Opinion
September 23, 1999
Judgment, Supreme Court, New York County (Laura Visitacion-Lewis, J.), rendered April 15, 1998, convicting defendant, after a jury trial, of criminal sale of a controlled substance in the third degree and two counts of criminal possession of a controlled substance in the fourth degree, and sentencing him, as a second felony offender, to three concurrent terms of 5 to 10 years, unanimously affirmed.
Jon Veiga, for respondent.
Abigail Everett, for defendant-appellant.
RUBIN, J.P., ANDRIAS, SAXE, BUCKLEY, FRIEDMAN, JJ.

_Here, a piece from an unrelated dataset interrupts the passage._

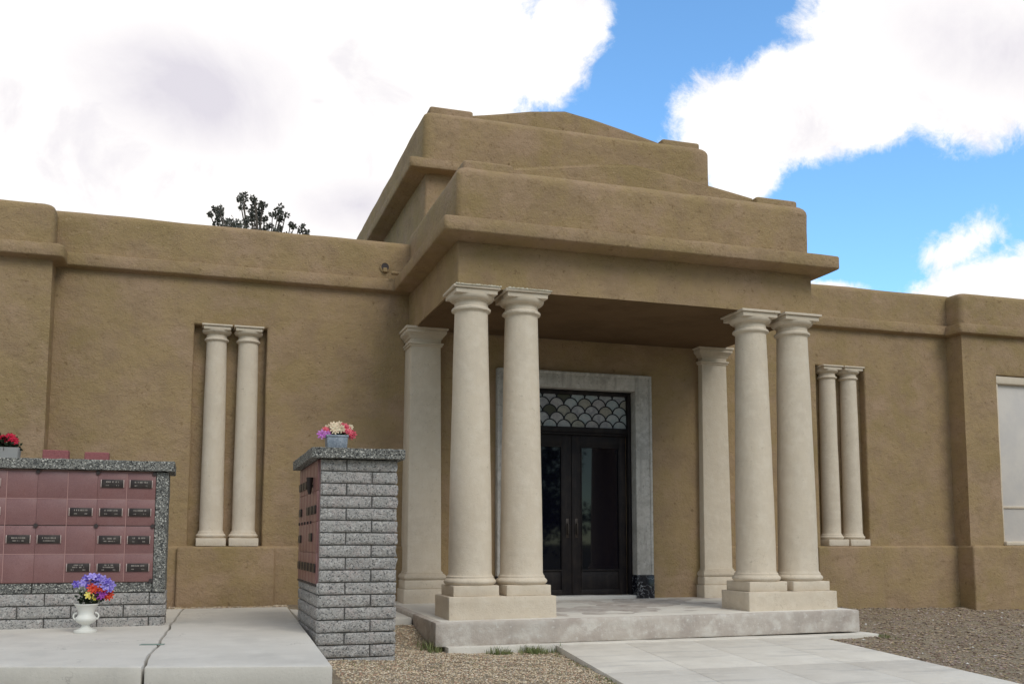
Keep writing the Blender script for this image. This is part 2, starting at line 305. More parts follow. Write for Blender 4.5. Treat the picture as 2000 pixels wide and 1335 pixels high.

Limited expert testimony on the roles of the participants in street-level narcotics sales was properly admitted to explain,inter alia, the absence of buy money on this particular defendant and his role in the sale, which involved another participant (see, People v. Lacey, 245 A.D.2d 145, lv denied 91 N.Y.2d 927). The testimony was sufficiently limited and free of intimation that defendant was dangerous or involved in a large-scale operation. Under a fair reading of the expert testimony as a whole and in context, we find that the expert did not usurp the jury's fact-finding function. Since defendant did not request limiting instructions, his present claim that such instructions should have been given is unpreserved and we decline to review it in the interest of justice.
THIS CONSTITUTES THE DECISION AND ORDER OF THE SUPREME COURT, APPELLATE DIVISION, FIRST DEPARTMENT.